大峯山 龍泉寺の歴史
當山は真言宗醍醐派(総本山は醍醐寺)大本山であり、世界遺産大峯山寺護持院でもあります。また近畿三十六不動尊、役行者霊蹟札所の霊場でもあり、日本遺産にも登録されています。
白鳳年間(7世紀中頃)、修験道の開祖役行者神変大菩薩が大峯山にて修行の砌、山麓の洞川に下られた時、岩場の中から浩々と水が湧き出る泉を発見されました。 其の泉に只ならぬ霊気を感じた役行者はほとりに八大龍王をお祀りし、この地の安寧と修行者の安全を祈念されました。爾来、この泉を龍之口(たつのくち)、この地を龍神様の住まわれる泉から龍泉寺と名付けられました。
後、修験道中興の祖聖宝理源大師によって再興修行され大峯修験道の根本道場として修行者を迎える霊場となりました。
龍之口より湧き出る清水によって満たされた池は水行場としても名高く、修行者の身心を清める第一の行場となっています。
昭和二十一年洞川の大火には境内の建物殆どを焼失しましたが、昭和三十五年立派に伽藍の復興が為され、同年女人解禁されると共に瀧行場である龍王の瀧も整備されました。
境内の背に控える山奈良県指定の天然記念物となっており、広大な原生林が四季折々の美しい風景を楽しませてくれます。
大峯山
役行者神変大菩薩がお開きになった修験道の聖地。山頂には大峯山寺があり開山期(5月3日~9月23日)には全国より多くの修行者が登拝されます。
大峯山にて修行を重ねていた役行者が頂上の湧出岩にて祈りを捧げていた時、岩の中から激しい雷鳴と共に忿怒の形相をした蔵王権現が顕れました。役行者は蔵王権現こそ荒んだ世の中を御救いくださると感じ、大峯のご本尊としてこの地にお留まりいただきました。
その後、大峯山に雌雄の大蛇が住み着き修験者の登拝を阻んでいましたが、総本山醍醐寺を創建された聖寳理源大師によって大蛇は退治され大峯修験が復興されました。
平成16年にはユネスコ世界遺産にも登録され、未来に残すべき貴重な霊峯として継承されています。
修験道
修験道は日本古来の山岳信仰に神道、仏教、道教、シャーマニズム等が融合し発展した日本独自の信仰です。山岳自体を神であり仏であると仰ぎ、神聖なる深山に分け入り難行・苦行をおこない、神仏と一体となることで、精神力、胆力、霊力、智慧を身につけ、その力によって衆生を救済すると考えられています。
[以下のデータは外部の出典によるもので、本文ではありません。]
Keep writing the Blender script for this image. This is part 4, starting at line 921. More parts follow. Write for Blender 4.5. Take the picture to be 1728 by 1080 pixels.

修験の道を歩む者は、野に伏し山に伏して修行する者として山伏と呼ばれ、また修験者・行者とも称されています。現在も多くの山伏が全国より大峯へと修行に訪れています。
総じて修験道は、常々水や空気をはじめとした多くの恵みをいただいている山岳(自然)に対して、深い感謝の気持ちを捧げることにその根本があることを忘れるべきではないでしょう。
本堂にはご本尊の弥勒菩薩をはじめ、役行者、聖宝理源大師、弘法大師、不動明王が祀られています。